Saturday, February 4, 2012

MANLY PRODUCTS

(OHAI. So, this was supposed to go up almost six months ago, but I couldn't figure out how to make video embedding work. So I left it alone for a while, and then the semester happened. Anywho, pretend you're reading this in the tail end of Fall 2011. I've found that listening to someone yammer about the Mayan Apocalypse helps.)

This is a subject near and dear to my heart. I, as many who know me have likely guessed, am not a large person, and thus not MANLY. I cannot bench-press cars, crush steel chains in my teeth, set off chemical-weapon sensors with my body odor or any other such MANLY things. I love to dance, my taste in movies tends toward the nerdy and in some cases slightly girly (I liked the Princess Diaries, ok?), and I play roleplaying games with other sissy, unMANLY nerds all the time.

For the longest time, I was fairly convinced that no company had any idea how to advertise to a guy like me. Every commercial I saw aimed at my sex was trying to convince me that it would make me irresistible to women. If I didn't know better, I'd think that congress passed a law (As if!) banning products for men that weren't aphrodisiacs for use on their women. (Because the women in these commercials are "their women." They belong to the men in these commercials by dint of their owning the product being advertised.) This seems disingenuous to me. Women (and men, for that matter) aren't going to suddenly swarm you and give you lots of sex just because you used Axe. (Just the opposite, I've found.) I was lost, adrift, un-advertised-to. Then came The Old Spice Guy:



THAT is how you advertise to men. He's so masculine it's almost parodic, but the video is so ridiculous that you know OSG's in on the joke. He's also (importantly) classy, and shows he knows how to treat a woman right. The message this commercial sends is that this is a product used by men of class, and not just MEN. For a while, it seemed as if advertising was taking a turn for the better (or at least less annoying) even if ad companies took the wrong message from the OSG campaign's success. Namely, that clever, handsome guys speaking directly at the screen make all ads better. (There were HOTEL COMMERCIALS using this gimmick for a while!) Hell, even the Old Spice ads with Terry Crews were funny in a bizarre, slightly disturbing way.

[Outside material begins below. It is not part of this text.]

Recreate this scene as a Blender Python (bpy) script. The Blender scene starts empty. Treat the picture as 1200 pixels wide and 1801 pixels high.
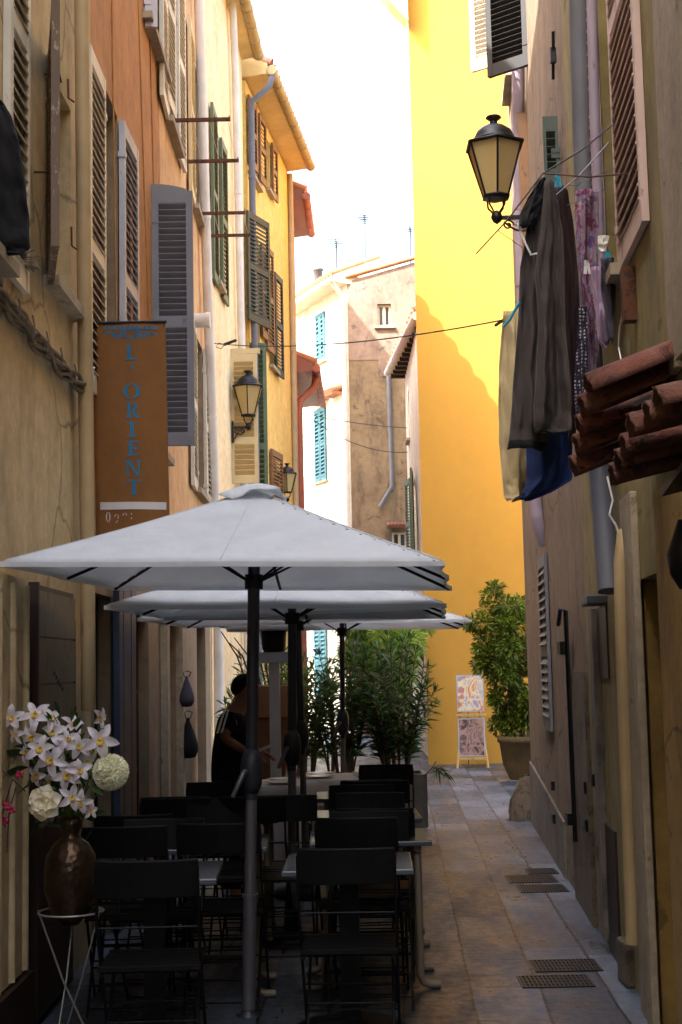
SUN_E, SKY_S, EXPO = 5.0, .15, 2.05
import bpy, math, random
from mathutils import Vector, Matrix
random.seed(7)
PI = math.pi
C = bpy.context.scene.collection
# ------------------------------------------------------------------ camera model
F, CX, CY, H0 = 2450.0, 600.0, 900.5, 1.63
PITCH = math.atan(270/F); ROLL = math.radians(-1.2)
camR = Matrix.Rotation(PI/2+PITCH, 3, 'X') @ Matrix.Rotation(ROLL, 3, 'Z')
EYE = Vector((0, 0, H0))
def ray(px, py): return camR @ Vector(((px-CX)/F, -(py-CY)/F, -1))
def at(px, py, Y):
    d = ray(px, py); return EYE + d*(Y/d.y)
def floor_at(px, py, z=0.0):
    d = ray(px, py); return EYE + d*((z-H0)/d.z)
def V(*a): return Vector(a)
# ------------------------------------------------------------------ mesh builder
class MB:
    def __init__(s): s.v=[]; s.f=[]; s.m=[]; s.s=[]
    def add(s, vs, fs, m=0, sm=False):
        b=len(s.v); s.v.extend([Vector(p) for p in vs])
        for f in fs: s.f.append([b+i for i in f]); s.m.append(m); s.s.append(sm)
        return s
    def obox(s, c, ax, ay, az, m=0):
        c=Vector(c); ax=Vector(ax); ay=Vector(ay); az=Vector(az)
        vs=[c+ax*i+ay*j+az*k for k in(-1,1) for j in(-1,1) for i in(-1,1)]
        fs=[(0,2,3,1),(4,5,7,6),(0,1,5,4),(2,6,7,3),(0,4,6,2),(1,3,7,5)]
        if ax.cross(ay).dot(az) < 0: fs=[f[::-1] for f in fs]
        return s.add(vs, fs, m)
    def box(s, x0,x1,y0,y1,z0,z1, m=0):
        return s.obox(((x0+x1)/2,(y0+y1)/2,(z0+z1)/2),((x1-x0)/2,0,0),(0,(y1-y0)/2,0),(0,0,(z1-z0)/2),m)
    def tube(s, pts, r, n=8, m=0, cap=True, sm=True):
        pts=[Vector(p) for p in pts]; N=len(pts)
        rs = r if isinstance(r,(list,tuple)) else [r]*N
        up=None; vs=[]
        for i,p in enumerate(pts):
            t=(pts[min(i+1,N-1)]-pts[max(i-1,0)])
            if t.length<1e-9: t=Vector((0,0,1))
            t.normalize()
            if up is None: up = Vector((0,0,1)) if abs(t.z)<.9 else Vector((1,0,0))
            a=t.cross(up)
            if a.length<1e-5: a=t.cross(Vector((0.3,1,0.2)))
            a.normalize(); b=a.cross(t).normalized(); up=b
            for k in range(n):
                th=2*PI*k/n; vs.append(p+(a*math.cos(th)+b*math.sin(th))*rs[i])
        fs=[]
        for i in range(N-1):
            for k in range(n):
                k2=(k+1)%n; fs.append((i*n+k,(i+1)*n+k,(i+1)*n+k2,i*n+k2))
        s.add(vs,fs,m,sm)
        if cap:
            s.add(vs[:n],[tuple(range(n))],m); s.add(vs[-n:],[tuple(range(n-1,-1,-1))],m)
        return s
    def lathe(s, c, prof, n=20, m=0, sm=True, ax=None, start=0):
        c=Vector(c); vs=[]
        Rm = ax if ax else Matrix.Identity(3)
        for (r,z) in prof:
            for k in range(n):
                th=2*PI*k/n+start; vs.append(c+Rm@Vector((r*math.cos(th),r*math.sin(th),z)))
        fs=[]
        for i in range(len(prof)-1):
            for k in range(n):
                k2=(k+1)%n; fs.append((i*n+k,i*n+k2,(i+1)*n+k2,(i+1)*n+k))
        s.add(vs,fs,m,sm)
        s.add(vs[:n],[tuple(range(n-1,-1,-1))],m); s.add(vs[-n:],[tuple(range(n))],m)
        return s
    def prism(s, poly, d, m=0):      # poly: 3D points planar, extruded by vector d
        poly=[Vector(p) for p in poly]; d=Vector(d); n=len(poly)
        vs=poly+[p+d for p in poly]
        fs=[tuple(range(n-1,-1,-1)),tuple(range(n,2*n))]+[(i,(i+1)%n,n+(i+1)%n,n+i) for i in range(n)]
        nrm=Vector((0,0,0))
        for i in range(n): nrm+=poly[i].cross(poly[(i+1)%n])
        if nrm.dot(d)<0: fs=[f[::-1] for f in fs]
        return s.add(vs,fs,m)
    def extend(s,o,mat=None):
        s.add([mat@p for p in o.v] if mat else o.v, o.f)
        s.m[-len(o.f):]=o.m; s.s[-len(o.f):]=o.s
        return s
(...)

And then this happened:



Some numbskull ad agent saw how ridiculous manliness was selling a product aimed at dudes, and decided to aim a FRIGGING DIET SODA ad at what he thought was that audience. However, there's a very important difference between the guys that buy Old Spice to smell nice and please their ladyfriends (Note, I'm not getting paid to endorse OS, so I won't endorse them. I will, however, say that I have had THREE girlfriends since I started using it. Take that for what you will.) and the lunkheads who go along with this soda commercial: OSG is aimed squarely at classy dudes who want to smell nice for themselves and/or their S.O. This Dr Pepper commercial is aimed at guys who apparently still think girls have cooties. This particular ad misses the point of Old Spice's ad campaign completely by being so thickheadedly MANLY that it borders on offensive, and the others in that series aren't much better.

Come on, advertisers. If you want me to buy your product, try not to make me think you see me as a testosterone-poisoned Neanderthal. Flattery breeds loyalty. This primitive caveman view of masculinity is NOT FLATTERING.